Marco Bresolin. La Commissione europea è convinta che non sia una perdita di tempo, anzi. Ma a Bruxelles c’è la consapevolezza che il quindicesimo round di negoziati sul Ttip, iniziato ieri a New York, non farà grandi passi avanti. Anzi. È sempre più concreto il rischio di uno stop per almeno un anno: «Fino al voto in Germania non si muoverà foglia» assicura una fonte comunitaria di alto livello.
Il governo tedesco è nettamente diviso al suo interno. Se da un lato la Cdu di Angela Merkel spinge per un’accelerata nella trattativa sul Ttip (Partenariato transatlantico per il commercio e gli investimenti), la Spd del suo vice Sigmar Gabriel non ne vuole sapere. Le sempre più frequenti manifestazioni di piazza contro il Ttip hanno convinto i socialdemocratici che un’accelerata nei negoziati rischierebbe di portare ulteriori consensi ai partiti dell’estrema destra e della sinistra, per questo bisogna mettere tutto nel congelatore. E magari rivendicarlo pure in campagna elettorale: «Lo abbiamo fermato». Visto che le cose stanno così, la Cancelliera non ha intenzione di opporsi: rischierebbe di trovarsi da sola a pagare il conto nelle urne.
Ma la Germania è in buona compagnia, perché sono almeno sei i Paesi che in occasione dell’ultimo consiglio informale a Bratislava hanno chiesto uno stop dei negoziati: ci sono anche Francia, Olanda (per entrambe il 2017 è un anno elettorale), Austria, Grecia e Lussemburgo.
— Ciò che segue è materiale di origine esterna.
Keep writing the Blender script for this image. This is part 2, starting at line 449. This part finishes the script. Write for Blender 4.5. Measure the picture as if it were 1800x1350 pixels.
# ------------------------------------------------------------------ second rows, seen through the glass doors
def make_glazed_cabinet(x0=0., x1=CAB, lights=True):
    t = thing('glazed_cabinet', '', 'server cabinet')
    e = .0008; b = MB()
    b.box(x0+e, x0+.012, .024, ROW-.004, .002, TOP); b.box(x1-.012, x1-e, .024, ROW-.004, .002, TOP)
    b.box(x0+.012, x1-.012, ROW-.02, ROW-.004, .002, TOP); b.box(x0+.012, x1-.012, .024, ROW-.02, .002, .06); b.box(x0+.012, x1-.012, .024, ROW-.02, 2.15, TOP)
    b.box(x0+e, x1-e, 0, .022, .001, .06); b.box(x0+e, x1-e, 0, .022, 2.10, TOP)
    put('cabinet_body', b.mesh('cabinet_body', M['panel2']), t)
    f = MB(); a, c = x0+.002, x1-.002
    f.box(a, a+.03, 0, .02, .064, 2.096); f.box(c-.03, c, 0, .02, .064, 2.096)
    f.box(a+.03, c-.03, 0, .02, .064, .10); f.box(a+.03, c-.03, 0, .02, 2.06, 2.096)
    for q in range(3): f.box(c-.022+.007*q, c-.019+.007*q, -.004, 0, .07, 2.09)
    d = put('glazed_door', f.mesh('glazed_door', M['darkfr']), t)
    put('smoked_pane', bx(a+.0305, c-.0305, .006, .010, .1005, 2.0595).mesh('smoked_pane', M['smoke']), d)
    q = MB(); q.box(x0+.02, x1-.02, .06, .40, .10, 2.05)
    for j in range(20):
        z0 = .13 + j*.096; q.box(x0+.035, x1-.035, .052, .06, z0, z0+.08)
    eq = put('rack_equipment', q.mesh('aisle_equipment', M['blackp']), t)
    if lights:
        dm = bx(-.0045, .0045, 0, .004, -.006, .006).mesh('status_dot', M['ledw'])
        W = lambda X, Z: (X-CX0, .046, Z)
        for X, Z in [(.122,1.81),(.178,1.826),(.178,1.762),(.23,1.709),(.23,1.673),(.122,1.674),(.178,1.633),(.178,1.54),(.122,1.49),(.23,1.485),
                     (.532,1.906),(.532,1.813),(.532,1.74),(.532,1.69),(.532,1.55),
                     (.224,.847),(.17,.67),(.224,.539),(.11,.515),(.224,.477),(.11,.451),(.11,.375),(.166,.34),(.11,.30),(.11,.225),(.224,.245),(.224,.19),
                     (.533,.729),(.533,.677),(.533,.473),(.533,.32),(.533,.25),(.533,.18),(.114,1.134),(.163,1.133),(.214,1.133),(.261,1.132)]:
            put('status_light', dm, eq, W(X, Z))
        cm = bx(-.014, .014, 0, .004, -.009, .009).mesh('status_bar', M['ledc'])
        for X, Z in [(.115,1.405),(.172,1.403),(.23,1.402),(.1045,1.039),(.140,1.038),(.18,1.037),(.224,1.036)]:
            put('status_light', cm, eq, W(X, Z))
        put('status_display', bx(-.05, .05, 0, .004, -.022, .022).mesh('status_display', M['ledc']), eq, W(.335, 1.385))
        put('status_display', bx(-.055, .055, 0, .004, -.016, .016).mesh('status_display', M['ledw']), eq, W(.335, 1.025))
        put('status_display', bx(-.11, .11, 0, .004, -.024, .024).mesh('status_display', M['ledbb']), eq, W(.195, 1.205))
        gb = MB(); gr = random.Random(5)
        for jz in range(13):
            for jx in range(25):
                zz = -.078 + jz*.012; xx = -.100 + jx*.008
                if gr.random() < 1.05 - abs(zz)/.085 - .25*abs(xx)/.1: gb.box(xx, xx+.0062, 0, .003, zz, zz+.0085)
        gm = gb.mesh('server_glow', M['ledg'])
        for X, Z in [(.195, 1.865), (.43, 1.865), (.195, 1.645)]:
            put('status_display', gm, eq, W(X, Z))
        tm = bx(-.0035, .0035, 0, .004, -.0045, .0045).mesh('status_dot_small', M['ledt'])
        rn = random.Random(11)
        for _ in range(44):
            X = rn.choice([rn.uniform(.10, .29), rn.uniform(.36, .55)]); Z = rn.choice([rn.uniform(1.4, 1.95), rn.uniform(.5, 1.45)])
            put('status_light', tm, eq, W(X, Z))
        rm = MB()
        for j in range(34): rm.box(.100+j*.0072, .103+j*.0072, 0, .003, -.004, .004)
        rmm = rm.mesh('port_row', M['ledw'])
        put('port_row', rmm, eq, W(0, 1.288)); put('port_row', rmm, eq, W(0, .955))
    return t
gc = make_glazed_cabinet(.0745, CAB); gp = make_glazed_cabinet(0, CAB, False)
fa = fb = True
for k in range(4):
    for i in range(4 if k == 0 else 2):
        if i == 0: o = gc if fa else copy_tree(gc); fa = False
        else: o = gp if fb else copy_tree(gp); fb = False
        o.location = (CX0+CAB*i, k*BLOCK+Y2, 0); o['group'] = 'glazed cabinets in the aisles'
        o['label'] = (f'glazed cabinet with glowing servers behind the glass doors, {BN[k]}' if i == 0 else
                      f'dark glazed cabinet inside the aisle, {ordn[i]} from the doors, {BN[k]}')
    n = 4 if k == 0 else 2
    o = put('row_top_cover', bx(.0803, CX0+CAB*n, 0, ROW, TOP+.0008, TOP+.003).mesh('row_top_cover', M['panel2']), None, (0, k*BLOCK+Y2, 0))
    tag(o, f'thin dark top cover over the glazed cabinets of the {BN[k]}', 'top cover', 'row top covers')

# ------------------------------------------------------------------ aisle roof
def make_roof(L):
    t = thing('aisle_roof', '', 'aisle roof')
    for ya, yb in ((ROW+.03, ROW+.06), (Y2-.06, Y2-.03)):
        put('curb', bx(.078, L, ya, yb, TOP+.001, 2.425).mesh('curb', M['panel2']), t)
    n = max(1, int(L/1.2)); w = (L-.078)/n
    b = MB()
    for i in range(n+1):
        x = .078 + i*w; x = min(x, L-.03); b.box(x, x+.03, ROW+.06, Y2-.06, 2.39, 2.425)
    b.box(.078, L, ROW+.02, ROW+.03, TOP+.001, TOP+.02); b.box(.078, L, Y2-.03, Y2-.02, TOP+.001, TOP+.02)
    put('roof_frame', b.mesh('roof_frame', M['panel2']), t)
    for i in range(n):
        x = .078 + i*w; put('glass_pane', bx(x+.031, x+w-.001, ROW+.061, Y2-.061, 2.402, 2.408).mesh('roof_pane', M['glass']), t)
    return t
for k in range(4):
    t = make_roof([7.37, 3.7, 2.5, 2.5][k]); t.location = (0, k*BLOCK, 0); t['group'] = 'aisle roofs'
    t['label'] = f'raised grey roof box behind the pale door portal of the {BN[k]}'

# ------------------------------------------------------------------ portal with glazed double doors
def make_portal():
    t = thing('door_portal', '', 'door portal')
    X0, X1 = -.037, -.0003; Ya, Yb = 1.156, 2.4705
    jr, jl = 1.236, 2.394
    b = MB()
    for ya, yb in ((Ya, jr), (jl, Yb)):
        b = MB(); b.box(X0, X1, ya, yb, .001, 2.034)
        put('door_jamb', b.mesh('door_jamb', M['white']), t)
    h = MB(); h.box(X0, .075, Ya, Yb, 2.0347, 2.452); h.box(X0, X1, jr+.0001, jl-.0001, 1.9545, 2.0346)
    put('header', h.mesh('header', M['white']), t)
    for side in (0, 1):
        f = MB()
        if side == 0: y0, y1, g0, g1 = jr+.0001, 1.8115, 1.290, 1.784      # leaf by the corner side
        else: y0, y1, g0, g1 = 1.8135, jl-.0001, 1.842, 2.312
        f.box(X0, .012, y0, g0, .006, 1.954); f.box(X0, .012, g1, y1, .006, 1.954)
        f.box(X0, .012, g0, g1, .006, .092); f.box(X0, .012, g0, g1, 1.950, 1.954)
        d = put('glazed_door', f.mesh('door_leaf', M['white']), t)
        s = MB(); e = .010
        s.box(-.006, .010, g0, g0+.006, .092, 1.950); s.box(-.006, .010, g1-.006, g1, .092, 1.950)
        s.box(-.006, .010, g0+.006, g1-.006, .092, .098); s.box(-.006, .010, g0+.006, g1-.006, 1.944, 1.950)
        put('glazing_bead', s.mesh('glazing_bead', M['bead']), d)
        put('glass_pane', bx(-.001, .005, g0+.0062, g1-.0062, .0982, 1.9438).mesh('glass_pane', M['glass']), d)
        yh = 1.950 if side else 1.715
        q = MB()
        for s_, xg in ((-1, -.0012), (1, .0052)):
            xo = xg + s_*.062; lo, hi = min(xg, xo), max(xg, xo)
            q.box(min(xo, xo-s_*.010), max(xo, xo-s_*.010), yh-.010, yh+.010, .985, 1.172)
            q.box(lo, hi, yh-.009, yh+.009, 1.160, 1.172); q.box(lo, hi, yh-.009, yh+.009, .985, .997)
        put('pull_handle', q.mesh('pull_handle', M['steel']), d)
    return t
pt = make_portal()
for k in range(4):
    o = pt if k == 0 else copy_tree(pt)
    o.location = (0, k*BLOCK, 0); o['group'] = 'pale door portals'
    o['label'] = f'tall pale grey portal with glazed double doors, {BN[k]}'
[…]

Gli altri, invece, hanno deciso che bisogna andare avanti almeno fino alla fine di questo round, che probabilmente sarà l’ultimo con il team di negoziatori dell’amministrazione Obama.
La commissaria al Commercio, Cecilia Malmström, preferisce fare un passo alla volta. «I negoziati continuano – spiega a La Stampa – e vediamo quali progressi riusciremo a fare. Se non dovessimo chiudere l’accordo entro la fine dell’anno, probabilmente bisognerà prendere una pausa, un’interruzione naturale, in attesa della prossima amministrazione americana». La commissaria svedese non si sbilancia sull’effetto che il calendario elettorale europeo potrebbe avere sui negoziati, ma si limita a parlare di quello americano. «Se non siamo ancora arrivati a un accordo non è colpa delle proteste nelle piazze. La realtà è che ci serve più tempo perché gli Usa sono in periodo pre-elettorale ed è difficile per loro fare le necessarie concessioni».
La road-map è tracciata. Questo round di negoziati si concluderà entro le elezioni americane del mese prossimo. A Bruxelles non escludono nemmeno un nuovo round a dicembre, con l’amministrazione Obama ancora in carica. Ma è molto difficile. Dunque, quando si deciderà di sospendere i lavori, si farà il punto sullo stato della trattativa, l’accordo verrà congelato e molto probabilmente – come richiesto dal ministro italiano Carlo Calenda in occasione dell’ultimo consiglio informale di Bratislava – i punti dell’accordo su cui c’è un’intesa verranno inseriti in un documento che verrà reso pubblico anche per rispondere alle critiche di poca trasparenza.
«Abbiamo fatto molti progressi, ma non possiamo ancora chiudere» ammette Malmström, che però non sembra particolarmente preoccupata dallo scorrere del tempo. «Stiamo negoziando con gli Usa da tre anni e se guardiamo all’intesa con il Canada, il Ceta, sono serviti cinque anni per arrivare un accordo». Che ancora non è ufficialmente concluso, anche se c’è molto ottimismo. La data chiave è il 18 ottobre, giorno in cui i ministri si riuniranno per dare il via libera. Alcuni di loro hanno chiesto alla Commissione e al governo canadese di produrre un documento esplicativo da allegare all’accordo per avere la massima chiarezza. Si tratterà di un paio di pagine, non di più. Certo non verranno riaperti i negoziati: la speranza è dunque di arrivare al 27 ottobre per la firma definitiva.
Dopodiché, con la ratifica dell’europarlamento, l’accordo verrà applicato in forma provvisoria, in attesa di essere approvato da tutti i Parlamenti nazionali. Ma in alcuni Paesi, vedi Austria e Belgio, potrebbe non arrivare il via libera. In quel caso, inedito, nessuno sa dire quali potrebbero essere le conseguenze.